_Goal_
Take every line where the string "scene" appears and copy it.

-- start of Given data --

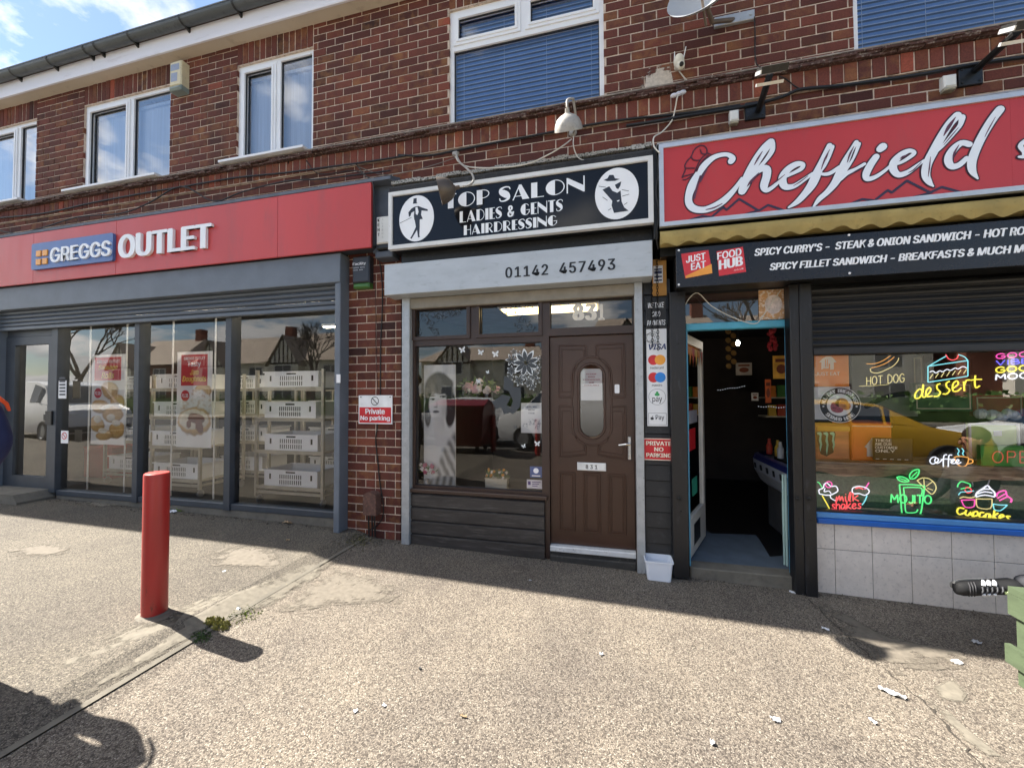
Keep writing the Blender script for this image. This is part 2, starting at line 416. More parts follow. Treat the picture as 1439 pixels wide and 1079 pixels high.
M_CABLE = M('cable_black', '#141414', 0.55, var=0.2)
M_CABLEW = M('cable_white', '#cfcabf', 0.5, var=0.1)
G_SHOP = GLASS('shop_glass', gain=2.9, wob=0.02); G_SAL = GLASS('salon_glass', gain=2.1, wob=0.02); G_BAK = GLASS('bakery_glass', gain=2.0, wob=0.02)
G_UP = GLASS('window_glass', gain=3.6, wob=0.035)

# ------------------------------------------------------------------ ground
KX = -2.455
def gz(x, y):
    if x < -2.62: z = 0.068 + 0.0118*(-2.62 - max(x, -14))
    elif x < -2.35: z = 0.068*(-2.35 - x)/0.27 + 0.004
    else: z = 0.004 - 0.0235*(min(x, 6) + 2.35) if x > -2.1 else 0.004 - 0.0235*(x + 2.35)
    if y < -1.2: z -= 0.008*(-1.2 - max(y, -9.5))
    return z
def sheet(mb, xs, ys, dz=0.0):
    o = len(mb.v); vs = [(x, y, gz(x, y)+dz) for y in ys for x in xs]; n = len(xs)
    return mb.add(vs, [(j*n+i, j*n+i+1, (j+1)*n+i+1, (j+1)*n+i) for j in range(len(ys)-1) for i in range(len(xs)-1)])
def gravel(name, sc, cols, gap, gapw=0.55, bstr=0.9, big=0.35, rough=0.85):
    mt, t, b, o = _tree(name); v = coords(t)
    wv = N(t, 'ShaderNodeTexNoise'); wv.inputs['Scale'].default_value = sc*0.7; t.links.new(v, wv.inputs['Vector'])
    ofs = N(t, 'ShaderNodeVectorMath', operation='MULTIPLY_ADD'); t.links.new(wv.outputs['Color'], ofs.inputs[0]); ofs.inputs[1].default_value = (0.5/sc,)*3; t.links.new(v, ofs.inputs[2])
    vo = N(t, 'ShaderNodeTexVoronoi'); vo.inputs['Scale'].default_value = sc; t.links.new(ofs.outputs[0], vo.inputs['Vector'])
    s3 = N(t, 'ShaderNodeSeparateColor'); t.links.new(vo.outputs['Color'], s3.inputs[0])
    c = ramp(t, s3.outputs[0], [(i/(len(cols)-1), S(h)) for i, h in enumerate(cols)])
    e = N(t, 'ShaderNodeTexVoronoi', feature='DISTANCE_TO_EDGE'); e.inputs['Scale'].default_value = sc; t.links.new(ofs.outputs[0], e.inputs['Vector'])
    f = ramp(t, e.outputs['Distance'], [(0.02, (1, 1, 1, 1)), (0.02+0.22*gapw, (0, 0, 0, 1))])
    # some stones are sunk in the binder
    sk = ramp(t, s3.outputs[1], [(0.16, (1, 1, 1, 1)), (0.24, (0, 0, 0, 1))])
    f = mixc(t, 1.0, f, sk, 'LIGHTEN'); c = mixc(t, f, c, S(gap))
    n = noise(t, v, 0.9, 8, 0.62)
    c = mixc(t, 1.0, c, ramp(t, n, [(0.3, (1-big, 1-big, 1-big*0.9, 1)), (0.7, (1+big*.6, 1+big*.6, 1+big*.5, 1))]), 'MULTIPLY')
    n2 = noise(t, v, 6.5, 6, 0.7)
    c = mixc(t, ramp(t, n2, [(0.62, (0, 0, 0, 1)), (0.80, (0.45, 0.45, 0.45, 1))]), c, S(gap))
    t.links.new(c, b.inputs['Base Color']); b.inputs['Roughness'].default_value = rough; b.inputs['Specular IOR Level'].default_value = 0.25
    inv = N(t, 'ShaderNodeMath', operation='MULTIPLY'); inv.inputs[1].default_value = 1.0
    h = ramp(t, e.outputs['Distance'], [(0.0, (0, 0, 0, 1)), (0.32, (1, 1, 1, 1))])
    hm = N(t, 'ShaderNodeMath', operation='MULTIPLY'); t.links.new(h, hm.inputs[0])
    hr = N(t, 'ShaderNodeMapRange'); hr.inputs[3].default_value = 0.25; hr.inputs[4].default_value = 1.0; t.links.new(s3.outputs[2], hr.inputs[0]); t.links.new(hr.outputs[0], hm.inputs[1])
    bump(t, b, hm.outputs[0], bstr, 0.6/sc); return mt
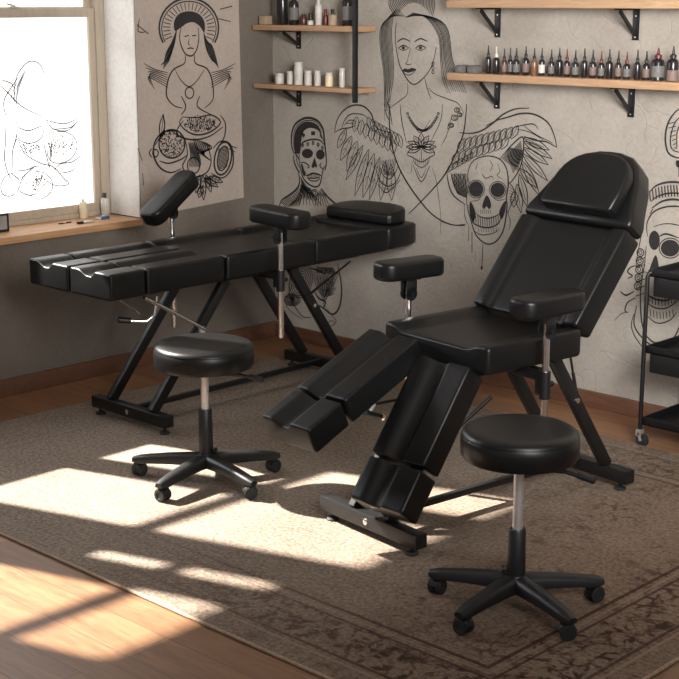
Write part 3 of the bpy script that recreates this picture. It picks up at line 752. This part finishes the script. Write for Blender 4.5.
A.fill('108,398 122,420 128,450 118,470 108,445').fill('236,396 222,412 212,440 222,462 234,430').hatch((100, 410), (112, 480), (112, 405), (122, 476), 10, 1.2)
A.line('150,300 165,315 185,308 192,318', 1.3).line('178,250 188,270 180,290', 1.3).line('205,262 215,290 205,305 222,318', 1.2).line('135,262 128,285', 1.2).line('146,372 140,392 112,398', 1.3).line('190,380 205,394 235,390', 1.3)
A.line('215,248 235,222 262,192 296,168 299,215 288,275 262,320 245,335', 2.6).hatch((222, 246), (280, 290), (250, 205), (297, 215), 16, 1.5).hatch((240, 235), (262, 300), (290, 180), (297, 240), 12, 1.4)
A.line('25,298 34,345 52,380 92,410', 2.8).line('40,300 52,345 72,372 98,385', 2).hatch((38, 300), (95, 300), (62, 372), (98, 385), 12, 1.6).hatch((50, 295), (104, 300), (52, 350), (98, 375), 8, 1.3)
A.line('248,330 262,350 268,380 250,420 244,440', 2).hatch((250, 340), (250, 410), (266, 355), (258, 405), 6, 1.2)
A.line('115,505 115,580', 1.8).line('154,548 152,600 150,635', 1.6).fill('147,630 153,630 153,640 147,640').line('104,480 103,540', 1.2).line('240,430 252,470 246,500', 1.2).line('88,410 90,455 100,480', 1.2)
A.line('5,470 45,482 90,485', 2)
A.done('wall_drawing', 'grinning skull drawing with a pointed ear, under the right wing of the mural')

# ---- sugar skull man, left part of the back wall
A = Art(1, 0, .0016).view(255, 110, 7.544)
A.line('300,330 282,290 276,200 300,115 360,68 420,60 480,88 515,150 525,230 535,320 540,400 528,455', 4.5).line('296,300 290,200 312,130 370,84 440,82 490,120 505,180', 2)
A.fill('300,310 296,200 318,135 370,92 430,90 480,120 500,175 470,140 420,128 385,140 362,175 350,235 342,320 325,330')
A.line('345,240 352,180 385,140 430,130 480,150 505,200 520,240', 2.6).line('350,262 370,240 430,222 490,228 525,262', 3.2)
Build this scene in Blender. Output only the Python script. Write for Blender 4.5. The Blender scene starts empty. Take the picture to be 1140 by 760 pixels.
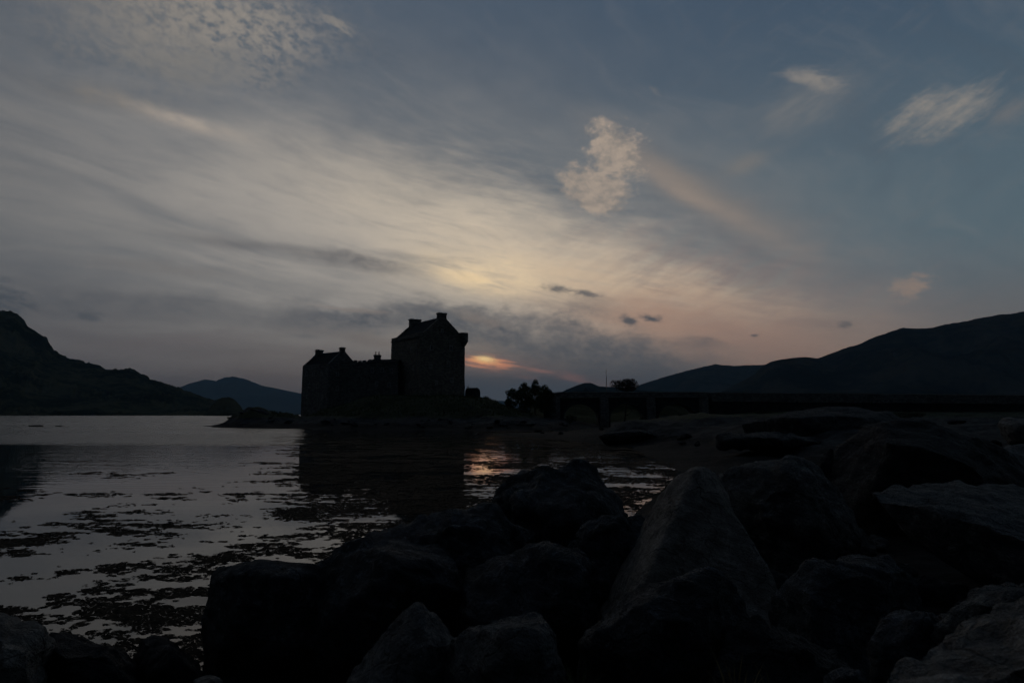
import bpy, bmesh, math, random
import numpy as np
from mathutils import Vector, noise

S = bpy.context.scene
COL = S.collection
random.seed(7)
rng = np.random.default_rng(7)

# ------------------------------------------------------------------ camera
EYE = 2.55                       # metres above the loch
FPX = 720.0                      # focal length in pixels of the 1140 px wide photo
PITCH = math.atan(81.0 / FPX)
cam_data = bpy.data.cameras.new("camera")
cam_data.sensor_width = 36.0
cam_data.lens = FPX / 1140.0 * 36.0
cam_data.clip_start = 0.05
cam_data.clip_end = 60000.0
cam_data.dof.use_dof = True
cam_data.dof.focus_distance = 60.0
cam_data.dof.aperture_fstop = 5.6
cam = bpy.data.objects.new("camera", cam_data)
COL.objects.link(cam)
cam.location = (0, 0, EYE)
cam.rotation_euler = (math.radians(90) + PITCH, 0, 0)
S.camera = cam

_c, _s = math.cos(PITCH), math.sin(PITCH)
def ray(px, py):
    u = (px - 570.0) / FPX
    v = (380.0 - py) / FPX
    return u, _c - v * _s, _s + v * _c
def at(px, py, D):
    """world point seen at photo pixel (px, py) at forward distance D"""
    x, y, z = ray(px, py)
    return Vector((x / y * D, D, EYE + z / y * D))
def gx(px, D, py=470.0):
    return at(px, py, D).x
def azel(px, py):
    x, y, z = ray(px, py)
    l = math.sqrt(x * x + y * y + z * z)
    return math.atan2(x, y), math.asin(z / l)

# ------------------------------------------------------------------ view
S.view_settings.view_transform = 'Standard'
S.view_settings.look = 'None'
S.view_settings.gamma = 1.0
S.view_settings.exposure = 0.0
S.view_settings.use_curve_mapping = False
S.cycles.use_denoising = True
S.cycles.max_bounces = 3
S.cycles.diffuse_bounces = 1
S.cycles.use_adaptive_sampling = True
S.cycles.adaptive_threshold = 0.03
S.cycles.adaptive_min_samples = 12
S.cycles.glossy_bounces = 3
S.cycles.volume_bounces = 0
S.cycles.caustics_reflective = False
S.cycles.caustics_refractive = False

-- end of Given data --

_Result of the exercise_
Build this scene in Blender. Output only the Python script. Write for Blender 4.5. The Blender scene starts empty. Take the picture to be 1140 by 760 pixels.
S = bpy.context.scene